▶ Task requirements
Below is the data. Give it again, complete and exact.

▶ Data
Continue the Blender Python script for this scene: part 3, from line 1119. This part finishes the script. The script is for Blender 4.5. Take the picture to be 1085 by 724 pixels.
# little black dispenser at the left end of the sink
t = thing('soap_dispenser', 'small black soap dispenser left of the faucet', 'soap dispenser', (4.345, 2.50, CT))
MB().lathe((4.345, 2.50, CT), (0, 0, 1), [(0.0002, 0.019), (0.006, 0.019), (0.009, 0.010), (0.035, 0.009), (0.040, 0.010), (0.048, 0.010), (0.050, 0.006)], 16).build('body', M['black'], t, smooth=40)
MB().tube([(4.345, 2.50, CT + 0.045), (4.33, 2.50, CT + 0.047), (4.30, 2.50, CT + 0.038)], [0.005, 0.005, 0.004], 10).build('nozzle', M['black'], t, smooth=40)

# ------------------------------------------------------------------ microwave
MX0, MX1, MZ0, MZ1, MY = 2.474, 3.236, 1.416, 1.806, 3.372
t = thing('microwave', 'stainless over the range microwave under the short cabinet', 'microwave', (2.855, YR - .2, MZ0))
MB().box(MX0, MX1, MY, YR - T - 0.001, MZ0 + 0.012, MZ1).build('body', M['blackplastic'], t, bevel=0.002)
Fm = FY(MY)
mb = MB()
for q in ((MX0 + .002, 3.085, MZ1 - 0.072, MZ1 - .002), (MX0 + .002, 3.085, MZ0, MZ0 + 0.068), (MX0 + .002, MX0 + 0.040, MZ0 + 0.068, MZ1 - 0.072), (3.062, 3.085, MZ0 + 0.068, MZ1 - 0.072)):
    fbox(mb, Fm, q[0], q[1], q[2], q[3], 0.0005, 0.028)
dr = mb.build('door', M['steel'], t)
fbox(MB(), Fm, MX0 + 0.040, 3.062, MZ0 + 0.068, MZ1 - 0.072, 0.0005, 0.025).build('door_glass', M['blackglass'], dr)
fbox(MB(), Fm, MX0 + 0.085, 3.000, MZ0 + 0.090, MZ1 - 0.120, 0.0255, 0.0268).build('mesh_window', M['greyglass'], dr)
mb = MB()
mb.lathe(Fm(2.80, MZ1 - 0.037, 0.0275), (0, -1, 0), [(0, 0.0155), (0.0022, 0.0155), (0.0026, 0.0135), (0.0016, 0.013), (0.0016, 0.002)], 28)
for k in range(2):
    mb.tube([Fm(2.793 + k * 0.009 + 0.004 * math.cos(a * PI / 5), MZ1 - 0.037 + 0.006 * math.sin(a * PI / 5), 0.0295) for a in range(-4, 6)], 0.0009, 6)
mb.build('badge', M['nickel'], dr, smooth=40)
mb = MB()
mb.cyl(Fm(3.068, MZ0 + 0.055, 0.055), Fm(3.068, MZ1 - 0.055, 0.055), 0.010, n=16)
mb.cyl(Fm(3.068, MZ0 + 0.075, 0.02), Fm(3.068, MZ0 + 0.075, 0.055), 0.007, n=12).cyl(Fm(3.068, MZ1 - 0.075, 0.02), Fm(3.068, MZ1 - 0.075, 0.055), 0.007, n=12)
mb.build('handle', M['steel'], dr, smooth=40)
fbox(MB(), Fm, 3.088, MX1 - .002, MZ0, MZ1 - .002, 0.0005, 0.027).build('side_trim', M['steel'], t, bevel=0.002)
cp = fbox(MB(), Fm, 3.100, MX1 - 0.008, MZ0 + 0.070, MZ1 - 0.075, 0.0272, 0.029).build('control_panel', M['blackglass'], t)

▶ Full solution
Continue the Blender Python script for this scene: part 3, from line 1119. This part finishes the script. The script is for Blender 4.5. Take the picture to be 1085 by 724 pixels.
# little black dispenser at the left end of the sink
t = thing('soap_dispenser', 'small black soap dispenser left of the faucet', 'soap dispenser', (4.345, 2.50, CT))
MB().lathe((4.345, 2.50, CT), (0, 0, 1), [(0.0002, 0.019), (0.006, 0.019), (0.009, 0.010), (0.035, 0.009), (0.040, 0.010), (0.048, 0.010), (0.050, 0.006)], 16).build('body', M['black'], t, smooth=40)
MB().tube([(4.345, 2.50, CT + 0.045), (4.33, 2.50, CT + 0.047), (4.30, 2.50, CT + 0.038)], [0.005, 0.005, 0.004], 10).build('nozzle', M['black'], t, smooth=40)

# ------------------------------------------------------------------ microwave
MX0, MX1, MZ0, MZ1, MY = 2.474, 3.236, 1.416, 1.806, 3.372
t = thing('microwave', 'stainless over the range microwave under the short cabinet', 'microwave', (2.855, YR - .2, MZ0))
MB().box(MX0, MX1, MY, YR - T - 0.001, MZ0 + 0.012, MZ1).build('body', M['blackplastic'], t, bevel=0.002)
Fm = FY(MY)
mb = MB()
for q in ((MX0 + .002, 3.085, MZ1 - 0.072, MZ1 - .002), (MX0 + .002, 3.085, MZ0, MZ0 + 0.068), (MX0 + .002, MX0 + 0.040, MZ0 + 0.068, MZ1 - 0.072), (3.062, 3.085, MZ0 + 0.068, MZ1 - 0.072)):
    fbox(mb, Fm, q[0], q[1], q[2], q[3], 0.0005, 0.028)
dr = mb.build('door', M['steel'], t)
fbox(MB(), Fm, MX0 + 0.040, 3.062, MZ0 + 0.068, MZ1 - 0.072, 0.0005, 0.025).build('door_glass', M['blackglass'], dr)
fbox(MB(), Fm, MX0 + 0.085, 3.000, MZ0 + 0.090, MZ1 - 0.120, 0.0255, 0.0268).build('mesh_window', M['greyglass'], dr)
mb = MB()
mb.lathe(Fm(2.80, MZ1 - 0.037, 0.0275), (0, -1, 0), [(0, 0.0155), (0.0022, 0.0155), (0.0026, 0.0135), (0.0016, 0.013), (0.0016, 0.002)], 28)
for k in range(2):
    mb.tube([Fm(2.793 + k * 0.009 + 0.004 * math.cos(a * PI / 5), MZ1 - 0.037 + 0.006 * math.sin(a * PI / 5), 0.0295) for a in range(-4, 6)], 0.0009, 6)
mb.build('badge', M['nickel'], dr, smooth=40)
mb = MB()
mb.cyl(Fm(3.068, MZ0 + 0.055, 0.055), Fm(3.068, MZ1 - 0.055, 0.055), 0.010, n=16)
mb.cyl(Fm(3.068, MZ0 + 0.075, 0.02), Fm(3.068, MZ0 + 0.075, 0.055), 0.007, n=12).cyl(Fm(3.068, MZ1 - 0.075, 0.02), Fm(3.068, MZ1 - 0.075, 0.055), 0.007, n=12)
mb.build('handle', M['steel'], dr, smooth=40)
fbox(MB(), Fm, 3.088, MX1 - .002, MZ0, MZ1 - .002, 0.0005, 0.027).build('side_trim', M['steel'], t, bevel=0.002)
cp = fbox(MB(), Fm, 3.100, MX1 - 0.008, MZ0 + 0.070, MZ1 - 0.075, 0.0272, 0.029).build('control_panel', M['blackglass'], t)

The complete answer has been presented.